Double Hawking temperature: from black hole to de Sitter

TL;DR

This paper explores the origin and implications of the double Hawking temperature in black hole and de Sitter horizons, revealing how it relates to quantum tunneling, entangled pair creation, and single particle processes.

Contribution

It introduces a detailed analysis of the double Hawking temperature phenomenon, connecting it to tunneling processes and entanglement in black hole and de Sitter spacetimes.

Findings

Double Hawking temperature arises from combined tunneling contributions.

Entangled particle pairs are created at the black hole horizon.
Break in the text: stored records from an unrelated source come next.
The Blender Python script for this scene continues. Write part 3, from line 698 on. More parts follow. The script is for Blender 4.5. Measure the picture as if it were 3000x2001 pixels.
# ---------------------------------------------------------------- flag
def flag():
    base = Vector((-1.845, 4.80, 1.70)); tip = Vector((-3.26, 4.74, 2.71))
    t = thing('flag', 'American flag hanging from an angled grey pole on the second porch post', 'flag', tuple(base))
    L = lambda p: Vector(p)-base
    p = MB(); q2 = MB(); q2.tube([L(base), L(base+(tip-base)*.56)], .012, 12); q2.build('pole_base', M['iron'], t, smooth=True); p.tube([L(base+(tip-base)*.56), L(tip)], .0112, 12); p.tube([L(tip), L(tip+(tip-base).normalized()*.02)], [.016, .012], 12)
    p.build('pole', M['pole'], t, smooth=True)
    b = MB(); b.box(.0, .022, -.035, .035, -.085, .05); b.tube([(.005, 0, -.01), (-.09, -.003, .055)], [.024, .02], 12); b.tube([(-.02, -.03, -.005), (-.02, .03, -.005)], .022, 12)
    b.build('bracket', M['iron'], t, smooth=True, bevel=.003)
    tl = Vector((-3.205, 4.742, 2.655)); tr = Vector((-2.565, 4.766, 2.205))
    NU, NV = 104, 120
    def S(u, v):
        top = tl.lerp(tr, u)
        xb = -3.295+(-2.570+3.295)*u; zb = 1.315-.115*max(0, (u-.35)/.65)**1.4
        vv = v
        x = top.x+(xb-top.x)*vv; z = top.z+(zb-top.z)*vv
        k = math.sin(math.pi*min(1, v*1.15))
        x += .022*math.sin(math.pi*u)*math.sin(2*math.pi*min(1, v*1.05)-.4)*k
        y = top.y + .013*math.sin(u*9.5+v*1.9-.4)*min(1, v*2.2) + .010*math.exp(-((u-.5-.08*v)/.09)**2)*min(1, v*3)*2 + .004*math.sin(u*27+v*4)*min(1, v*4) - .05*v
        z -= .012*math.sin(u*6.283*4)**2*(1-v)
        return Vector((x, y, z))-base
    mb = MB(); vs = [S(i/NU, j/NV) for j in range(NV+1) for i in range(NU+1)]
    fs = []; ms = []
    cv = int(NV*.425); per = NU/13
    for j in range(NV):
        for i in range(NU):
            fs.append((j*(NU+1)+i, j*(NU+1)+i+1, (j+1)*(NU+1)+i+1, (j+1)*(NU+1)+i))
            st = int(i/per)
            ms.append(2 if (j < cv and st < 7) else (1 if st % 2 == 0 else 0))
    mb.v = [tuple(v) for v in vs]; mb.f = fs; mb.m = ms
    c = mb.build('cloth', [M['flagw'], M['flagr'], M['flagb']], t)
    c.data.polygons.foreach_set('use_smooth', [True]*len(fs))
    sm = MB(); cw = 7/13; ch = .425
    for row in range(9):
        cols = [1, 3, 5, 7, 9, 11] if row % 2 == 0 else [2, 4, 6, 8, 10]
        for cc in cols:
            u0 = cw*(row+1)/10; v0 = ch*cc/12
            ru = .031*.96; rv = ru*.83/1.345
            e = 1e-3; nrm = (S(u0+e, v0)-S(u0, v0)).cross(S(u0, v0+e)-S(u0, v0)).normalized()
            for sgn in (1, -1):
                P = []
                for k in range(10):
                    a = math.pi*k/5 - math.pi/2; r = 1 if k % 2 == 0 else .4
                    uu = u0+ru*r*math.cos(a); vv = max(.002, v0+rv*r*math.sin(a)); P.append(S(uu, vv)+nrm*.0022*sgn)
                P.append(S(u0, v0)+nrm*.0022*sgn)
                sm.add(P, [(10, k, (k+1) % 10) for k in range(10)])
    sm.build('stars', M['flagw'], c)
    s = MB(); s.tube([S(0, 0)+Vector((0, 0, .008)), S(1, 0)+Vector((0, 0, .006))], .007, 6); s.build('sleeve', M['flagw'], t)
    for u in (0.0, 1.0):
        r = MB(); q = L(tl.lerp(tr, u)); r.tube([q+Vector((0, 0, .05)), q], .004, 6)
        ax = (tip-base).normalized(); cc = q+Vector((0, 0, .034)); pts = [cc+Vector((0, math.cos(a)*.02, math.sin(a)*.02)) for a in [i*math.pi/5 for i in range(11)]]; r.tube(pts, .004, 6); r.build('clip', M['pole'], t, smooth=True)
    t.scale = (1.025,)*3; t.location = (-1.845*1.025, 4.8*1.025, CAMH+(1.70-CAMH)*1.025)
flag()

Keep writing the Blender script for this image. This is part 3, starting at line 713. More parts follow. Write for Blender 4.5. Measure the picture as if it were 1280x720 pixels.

Single non-entangled particles are produced in de Sitter spacetime.

Abstract

The double Hawking temperature $T=2T_H$ appears in some approaches to the Hawking radiation, when the radiation is considered in terms of the quantum tunneling. We consider the origin of such temperature for the black hole horizon and also for the cosmological horizon in de Sitter spacetime. In case the black hole horizon, there are two contributions to the tunneling process of radiation, each being governed by the temperature $T=2T_H$. These processes are coherently combined to produce the radiation with the Hawking temperature $T_H$. This can be traditionally interpreted as the pair creation of two entangled particles, of which one goes towards the centre of the black hole, while the other one escapes from the black hole. In case of the cosmological horizon, the temperature $T=2T_H$ is physical. While the creation of the entangled pair is described by the Hawking temperature, the de Sitter spacetime allows for the another process, in which only single (non-entangled) particle inside the cosmological horizon is created. This process is characterized by the local temperature $T=2T_H$. Such single particle process takes place also outside the black hole horizon, but it is exponentially suppressed.